If all of that feels a little mind scrambling, it is. It’s also reflective of market conditions here in the United States and around the globe.
Europe’s debt crisis isn’t going to be solved any time soon. The easiest way to understand that is simply to say that it takes time to get into debt, time for that debt to escalate into a debt problem, time for the problem to be identified, time for those trying to resolve the problem to come up with remedies, time for those resolutions to be put in place and then time for them to work.
You can apply that same it-takes-time scenario to the economic problems here in the U.S. whether they involve our nation’s debt, the unemployment rates and everything else you can think of.

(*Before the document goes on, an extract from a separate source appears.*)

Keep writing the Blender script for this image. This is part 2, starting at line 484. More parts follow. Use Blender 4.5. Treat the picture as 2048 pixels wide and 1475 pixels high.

The real estate market, for instance, is showing some steam but don’t look for prices to hit their bubble price anytime soon no matter who winds up in the White House in January 2013.
And speaking of the White House, below is a chart that looks at how the S&P 500 has performed during election years from 1928 through 2008. It’s from Ned Davis Research and T.Rowe Price.
So until money problems are solved around the world and at home, and our election year has passed, it looks like the best anyone can do is to sweat it out.